While some of the consequences of foliated pluralism resemble the nominal stance on natural kinds of Hacking, or even of LaPorte, there is one aspect of Ruphy’s account that, in my view, is the most strikingly novel, namely, her attack on what she calls ‘representational pluralism’ as an argument for inconsistency-friendly scientific models. As mentioned at the beginning of this review, the pluralist stance presented in Kellert et al.’s ([2006]) introduction, is grounded on the existence—in a variety of situations and conditions—of a plurality of different representational models for the same target system. Situations of this nature are familiar in nuclear physics where, as Morrison ([2011]) has argued, several incompatible models for the atomic nucleus are present. And different epistemic attitudes can be envisaged to deal with them, from Giere’s ([2006]) perspectivism to Longino’s non-integrative strategy.

Ruphy, in her substantial Chapter 3, adds to the ongoing debate a wealth of new details concerning novel examples of permanently incompatible models, namely, the computer simulation (Millenium Run) for the evolution of the structure of our universe, and the two rival models (SKY and Besançon) for our Milky Way. These two case studies reveal what Ruphy calls the ‘path-dependency’ and ‘plasticity’ of computer simulations that account for the persistent plurality of incompatible but ‘equally empirically successful models’ (p. 94). By ‘path-dependency’, Ruphy means the specific modeller’s choices that are made in building sub-models for a given computer simulation. For example, the Millenium Run takes a specific path via Friedmann–Lemaître that, along with the assumption of inflation, takes us to the so-called LCDM model. From there, via semi-analytical galaxy formation simulations, it reaches the final outcome, namely, producing a simulation of the evolution of structure. But Ruphy reminds us that ‘there exist alternative submodels with similar empirical support and explanatory power’ (p. 98), and alternative paths that modellers could have chosen (rivals to Friedmann–Lemaître models, rivals to inflation, rivals to the LCDM model). Ruphy concludes: ‘There are thus no good grounds to exclude the idea that had the cosmologists the resources to fully develop alternative paths, they would have come up with different, but equally plausible, representations of the evolution of the universe’ (p. 101).

The net outcome of these case studies is that the empirical success of computer simulations is a poor guide to representational accuracy. Worse: ‘the more composite a model gets, the more one loses control of its validation’ (p. 106). Computer simulations then should not be confused with reality. They also show the limits of the well-trodden analogy with maps and cartography in the literature on scientific modelling.
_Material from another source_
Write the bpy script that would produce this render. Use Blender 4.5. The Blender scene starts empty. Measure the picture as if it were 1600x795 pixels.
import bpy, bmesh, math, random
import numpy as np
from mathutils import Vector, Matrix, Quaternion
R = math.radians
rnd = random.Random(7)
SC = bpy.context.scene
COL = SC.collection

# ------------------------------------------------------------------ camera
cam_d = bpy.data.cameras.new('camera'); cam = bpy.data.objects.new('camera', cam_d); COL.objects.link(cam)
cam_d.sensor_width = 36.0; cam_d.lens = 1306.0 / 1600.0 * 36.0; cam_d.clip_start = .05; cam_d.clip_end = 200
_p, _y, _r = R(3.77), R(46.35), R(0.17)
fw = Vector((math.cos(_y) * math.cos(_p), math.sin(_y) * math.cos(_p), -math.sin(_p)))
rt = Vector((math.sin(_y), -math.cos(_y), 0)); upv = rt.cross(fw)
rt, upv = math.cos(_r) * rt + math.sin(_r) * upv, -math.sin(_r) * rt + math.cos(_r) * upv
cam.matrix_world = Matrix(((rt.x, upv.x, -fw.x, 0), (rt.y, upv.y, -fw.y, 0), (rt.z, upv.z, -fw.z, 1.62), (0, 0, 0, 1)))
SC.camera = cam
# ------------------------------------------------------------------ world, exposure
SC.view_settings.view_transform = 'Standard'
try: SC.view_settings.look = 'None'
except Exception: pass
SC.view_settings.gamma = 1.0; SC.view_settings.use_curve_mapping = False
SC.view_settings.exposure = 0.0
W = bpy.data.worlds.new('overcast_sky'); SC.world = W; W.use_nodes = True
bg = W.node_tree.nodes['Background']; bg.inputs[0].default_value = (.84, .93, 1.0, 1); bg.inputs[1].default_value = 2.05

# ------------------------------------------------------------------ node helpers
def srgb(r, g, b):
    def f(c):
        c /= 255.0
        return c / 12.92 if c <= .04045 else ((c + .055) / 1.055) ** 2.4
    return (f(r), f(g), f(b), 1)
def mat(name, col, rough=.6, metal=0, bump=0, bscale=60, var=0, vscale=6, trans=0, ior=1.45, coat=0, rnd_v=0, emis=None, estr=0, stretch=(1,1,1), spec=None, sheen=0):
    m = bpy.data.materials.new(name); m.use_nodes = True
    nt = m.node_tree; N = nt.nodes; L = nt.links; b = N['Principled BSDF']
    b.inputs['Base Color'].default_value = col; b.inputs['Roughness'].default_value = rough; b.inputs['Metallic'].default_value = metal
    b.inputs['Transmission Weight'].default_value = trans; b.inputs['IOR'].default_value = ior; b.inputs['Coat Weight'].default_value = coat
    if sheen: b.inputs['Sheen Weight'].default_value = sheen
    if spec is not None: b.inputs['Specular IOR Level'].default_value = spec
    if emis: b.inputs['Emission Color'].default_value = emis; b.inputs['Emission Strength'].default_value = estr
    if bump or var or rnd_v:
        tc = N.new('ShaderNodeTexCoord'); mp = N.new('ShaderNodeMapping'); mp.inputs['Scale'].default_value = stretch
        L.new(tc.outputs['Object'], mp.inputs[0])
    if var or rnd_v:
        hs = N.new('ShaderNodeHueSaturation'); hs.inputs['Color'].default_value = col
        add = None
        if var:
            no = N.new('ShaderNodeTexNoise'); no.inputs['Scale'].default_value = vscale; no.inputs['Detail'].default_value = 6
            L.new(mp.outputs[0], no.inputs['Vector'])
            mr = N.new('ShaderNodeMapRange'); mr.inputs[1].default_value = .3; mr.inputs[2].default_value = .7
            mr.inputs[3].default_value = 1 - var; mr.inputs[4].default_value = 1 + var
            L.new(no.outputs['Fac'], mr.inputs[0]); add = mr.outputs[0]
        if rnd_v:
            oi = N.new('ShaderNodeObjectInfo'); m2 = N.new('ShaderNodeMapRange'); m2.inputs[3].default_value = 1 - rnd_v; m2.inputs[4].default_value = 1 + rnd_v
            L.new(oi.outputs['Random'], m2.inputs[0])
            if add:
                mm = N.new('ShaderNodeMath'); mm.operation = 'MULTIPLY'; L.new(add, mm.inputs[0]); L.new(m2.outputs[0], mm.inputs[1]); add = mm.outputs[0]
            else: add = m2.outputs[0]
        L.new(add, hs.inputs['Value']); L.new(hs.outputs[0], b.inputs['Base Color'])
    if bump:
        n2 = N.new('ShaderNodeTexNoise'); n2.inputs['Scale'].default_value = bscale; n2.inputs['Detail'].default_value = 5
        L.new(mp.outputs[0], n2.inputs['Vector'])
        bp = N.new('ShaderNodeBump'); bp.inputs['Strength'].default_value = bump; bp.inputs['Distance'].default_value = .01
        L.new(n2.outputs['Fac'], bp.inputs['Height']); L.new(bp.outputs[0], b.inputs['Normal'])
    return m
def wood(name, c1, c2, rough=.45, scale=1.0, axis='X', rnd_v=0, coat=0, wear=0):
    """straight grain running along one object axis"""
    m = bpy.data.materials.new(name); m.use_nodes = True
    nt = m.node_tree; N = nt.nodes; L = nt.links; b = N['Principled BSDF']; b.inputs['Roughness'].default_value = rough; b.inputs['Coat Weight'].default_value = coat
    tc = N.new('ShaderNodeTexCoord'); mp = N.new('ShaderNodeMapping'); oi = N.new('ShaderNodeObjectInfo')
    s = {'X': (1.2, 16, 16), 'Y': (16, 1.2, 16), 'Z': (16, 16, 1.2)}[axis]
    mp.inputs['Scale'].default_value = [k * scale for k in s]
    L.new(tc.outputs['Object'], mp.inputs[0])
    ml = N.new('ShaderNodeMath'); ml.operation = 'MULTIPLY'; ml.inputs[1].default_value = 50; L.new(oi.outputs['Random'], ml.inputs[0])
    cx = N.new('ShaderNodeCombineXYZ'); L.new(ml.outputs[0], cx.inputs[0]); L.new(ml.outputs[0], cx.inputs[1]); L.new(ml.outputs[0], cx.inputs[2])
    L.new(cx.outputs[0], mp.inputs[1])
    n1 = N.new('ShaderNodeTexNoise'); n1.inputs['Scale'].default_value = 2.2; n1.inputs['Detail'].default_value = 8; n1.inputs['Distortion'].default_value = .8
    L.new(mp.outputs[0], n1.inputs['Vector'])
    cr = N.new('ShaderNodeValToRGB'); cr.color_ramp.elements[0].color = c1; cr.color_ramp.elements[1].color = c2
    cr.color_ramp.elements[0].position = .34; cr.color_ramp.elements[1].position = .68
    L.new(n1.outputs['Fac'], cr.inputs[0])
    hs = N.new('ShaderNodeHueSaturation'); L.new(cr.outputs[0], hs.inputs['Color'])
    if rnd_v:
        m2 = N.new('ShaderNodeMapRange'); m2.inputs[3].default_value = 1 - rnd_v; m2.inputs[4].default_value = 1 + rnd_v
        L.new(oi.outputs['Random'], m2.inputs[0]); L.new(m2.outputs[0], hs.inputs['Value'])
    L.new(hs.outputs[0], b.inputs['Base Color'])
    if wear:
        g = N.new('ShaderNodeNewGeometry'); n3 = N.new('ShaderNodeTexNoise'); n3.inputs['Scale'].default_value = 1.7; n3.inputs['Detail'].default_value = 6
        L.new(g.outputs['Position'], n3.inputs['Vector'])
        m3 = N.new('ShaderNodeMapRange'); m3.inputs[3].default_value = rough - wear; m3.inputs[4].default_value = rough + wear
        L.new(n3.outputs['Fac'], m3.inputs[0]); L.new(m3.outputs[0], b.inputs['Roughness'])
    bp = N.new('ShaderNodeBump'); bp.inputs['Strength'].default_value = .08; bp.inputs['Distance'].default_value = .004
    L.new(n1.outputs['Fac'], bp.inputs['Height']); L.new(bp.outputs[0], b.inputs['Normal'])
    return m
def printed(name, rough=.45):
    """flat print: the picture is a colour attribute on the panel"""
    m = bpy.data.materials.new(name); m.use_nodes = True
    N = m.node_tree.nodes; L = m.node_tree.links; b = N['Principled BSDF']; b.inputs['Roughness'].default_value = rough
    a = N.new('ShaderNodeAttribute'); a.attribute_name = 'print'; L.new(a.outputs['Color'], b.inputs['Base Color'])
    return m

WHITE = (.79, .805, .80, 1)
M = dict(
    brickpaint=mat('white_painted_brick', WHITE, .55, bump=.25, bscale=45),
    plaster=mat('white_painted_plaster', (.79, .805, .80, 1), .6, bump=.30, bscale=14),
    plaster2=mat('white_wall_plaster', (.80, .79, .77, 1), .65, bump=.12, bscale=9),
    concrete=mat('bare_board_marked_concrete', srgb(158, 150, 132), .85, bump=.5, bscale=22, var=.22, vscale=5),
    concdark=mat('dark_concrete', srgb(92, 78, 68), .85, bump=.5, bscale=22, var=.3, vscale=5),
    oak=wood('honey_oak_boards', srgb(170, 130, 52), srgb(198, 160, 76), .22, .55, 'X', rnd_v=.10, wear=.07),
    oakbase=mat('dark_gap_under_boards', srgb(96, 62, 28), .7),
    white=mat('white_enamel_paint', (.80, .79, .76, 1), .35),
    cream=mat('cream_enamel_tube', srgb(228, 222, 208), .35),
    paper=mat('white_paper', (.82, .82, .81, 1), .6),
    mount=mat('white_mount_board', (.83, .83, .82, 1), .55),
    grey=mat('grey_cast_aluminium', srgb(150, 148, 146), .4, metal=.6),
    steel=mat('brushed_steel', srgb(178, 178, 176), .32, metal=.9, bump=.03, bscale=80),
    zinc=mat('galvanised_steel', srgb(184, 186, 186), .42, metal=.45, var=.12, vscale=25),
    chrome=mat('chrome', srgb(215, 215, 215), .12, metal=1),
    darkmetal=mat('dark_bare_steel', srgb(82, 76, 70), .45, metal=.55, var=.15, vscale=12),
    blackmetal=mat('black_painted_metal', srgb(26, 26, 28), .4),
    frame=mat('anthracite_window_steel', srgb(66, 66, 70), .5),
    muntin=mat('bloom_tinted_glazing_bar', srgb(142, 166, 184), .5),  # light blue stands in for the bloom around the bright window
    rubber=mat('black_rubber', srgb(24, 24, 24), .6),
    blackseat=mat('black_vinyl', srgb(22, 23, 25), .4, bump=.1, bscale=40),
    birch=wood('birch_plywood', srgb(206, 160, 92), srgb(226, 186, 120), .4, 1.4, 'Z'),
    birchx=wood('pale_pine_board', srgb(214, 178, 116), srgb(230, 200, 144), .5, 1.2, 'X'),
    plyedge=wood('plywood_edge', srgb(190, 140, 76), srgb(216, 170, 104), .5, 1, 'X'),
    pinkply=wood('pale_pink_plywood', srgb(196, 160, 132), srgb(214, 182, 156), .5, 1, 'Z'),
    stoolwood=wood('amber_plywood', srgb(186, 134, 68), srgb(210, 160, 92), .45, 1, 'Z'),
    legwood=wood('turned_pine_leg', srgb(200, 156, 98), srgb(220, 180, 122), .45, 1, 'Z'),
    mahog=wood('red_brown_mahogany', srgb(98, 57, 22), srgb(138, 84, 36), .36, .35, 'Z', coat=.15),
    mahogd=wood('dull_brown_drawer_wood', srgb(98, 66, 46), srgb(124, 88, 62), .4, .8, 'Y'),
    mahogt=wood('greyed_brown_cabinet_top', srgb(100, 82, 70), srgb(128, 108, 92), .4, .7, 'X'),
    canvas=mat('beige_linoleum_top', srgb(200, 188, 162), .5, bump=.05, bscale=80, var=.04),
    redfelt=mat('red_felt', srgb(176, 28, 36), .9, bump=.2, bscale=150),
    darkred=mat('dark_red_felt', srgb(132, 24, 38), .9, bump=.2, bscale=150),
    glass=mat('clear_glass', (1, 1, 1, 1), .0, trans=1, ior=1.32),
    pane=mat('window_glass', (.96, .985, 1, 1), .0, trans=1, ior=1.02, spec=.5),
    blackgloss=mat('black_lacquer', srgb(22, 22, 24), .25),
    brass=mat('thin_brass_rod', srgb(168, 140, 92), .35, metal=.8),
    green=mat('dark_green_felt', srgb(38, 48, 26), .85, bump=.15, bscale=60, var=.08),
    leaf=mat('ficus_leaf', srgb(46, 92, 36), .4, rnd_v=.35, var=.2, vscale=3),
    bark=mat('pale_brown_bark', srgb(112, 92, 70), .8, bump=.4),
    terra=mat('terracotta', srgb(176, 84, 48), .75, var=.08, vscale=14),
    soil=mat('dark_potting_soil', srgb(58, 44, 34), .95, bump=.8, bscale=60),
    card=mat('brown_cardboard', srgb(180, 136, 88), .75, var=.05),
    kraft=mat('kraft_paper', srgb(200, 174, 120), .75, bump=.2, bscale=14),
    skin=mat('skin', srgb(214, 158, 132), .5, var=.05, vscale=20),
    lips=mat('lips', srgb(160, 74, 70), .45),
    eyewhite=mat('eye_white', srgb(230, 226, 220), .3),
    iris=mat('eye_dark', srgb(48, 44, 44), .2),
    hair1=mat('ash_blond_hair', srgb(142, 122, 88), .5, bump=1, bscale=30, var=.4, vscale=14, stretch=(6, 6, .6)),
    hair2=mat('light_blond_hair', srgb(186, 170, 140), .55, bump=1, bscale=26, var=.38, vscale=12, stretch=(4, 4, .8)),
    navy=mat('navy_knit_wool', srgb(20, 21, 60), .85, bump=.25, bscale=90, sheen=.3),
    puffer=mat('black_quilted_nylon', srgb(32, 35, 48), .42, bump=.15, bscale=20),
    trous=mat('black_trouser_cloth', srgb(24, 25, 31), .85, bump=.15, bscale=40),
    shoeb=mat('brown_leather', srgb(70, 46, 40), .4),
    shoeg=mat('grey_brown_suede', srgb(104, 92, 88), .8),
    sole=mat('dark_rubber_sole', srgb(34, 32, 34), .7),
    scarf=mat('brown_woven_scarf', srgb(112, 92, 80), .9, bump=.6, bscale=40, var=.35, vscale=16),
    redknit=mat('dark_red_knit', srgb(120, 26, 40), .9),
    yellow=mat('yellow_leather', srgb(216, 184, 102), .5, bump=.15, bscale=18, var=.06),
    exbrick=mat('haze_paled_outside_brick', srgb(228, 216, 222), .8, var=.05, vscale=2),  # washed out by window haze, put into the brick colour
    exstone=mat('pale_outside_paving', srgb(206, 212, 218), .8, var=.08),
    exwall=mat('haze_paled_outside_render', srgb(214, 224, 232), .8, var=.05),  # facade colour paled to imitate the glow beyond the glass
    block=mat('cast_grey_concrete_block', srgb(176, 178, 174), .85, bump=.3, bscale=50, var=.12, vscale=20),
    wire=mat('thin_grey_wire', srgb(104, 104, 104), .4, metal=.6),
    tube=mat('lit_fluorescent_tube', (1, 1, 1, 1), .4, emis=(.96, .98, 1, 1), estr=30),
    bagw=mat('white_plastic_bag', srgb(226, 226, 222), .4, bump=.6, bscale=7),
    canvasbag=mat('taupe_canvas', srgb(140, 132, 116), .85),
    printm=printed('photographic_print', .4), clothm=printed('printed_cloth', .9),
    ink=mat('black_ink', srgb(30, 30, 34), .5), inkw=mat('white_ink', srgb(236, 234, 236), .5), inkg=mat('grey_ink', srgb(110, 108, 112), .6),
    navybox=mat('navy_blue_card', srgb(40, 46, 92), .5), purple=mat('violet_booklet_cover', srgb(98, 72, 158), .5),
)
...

By contrast with idealized maps, computer simulations ‘can in fact represent only a highly simplified and stylized version of what possibly is’ and ‘acknowledging this “modal” character of the knowledge actually delivered by these simulations invites a reconsideration of the very notion of incompatibility between them’ (p. 110). I take this modal feature of the knowledge delivered by seemingly incompatible models to be a very important insight that should force philosophers to completely re-think the emphasis placed on the supposedly representational nature of some of these incompatible models (something I am not sure Ruphy would agree with, but whose spirit she certainly shares in the emphasis placed on plasticity and path-dependency).

To conclude, Ruphy has written a marvellously clear and tremendously engaging book that one could read over summer holidays and yet think about for years to come. By grounding philosophical discussion of scientific practice in cosmology and astrophysics, and using detailed philosophical arguments, Ruphy has set a high bar for what reflections on scientific pluralism should aim to achieve. While being a pluralist is trendy today, spelling out exactly the epistemic and metaphysical implications of the pluralist commitment can prove a challenging and daunting task, but one that Ruphy has taken up and successfully delivered on in a novel and distinctive way.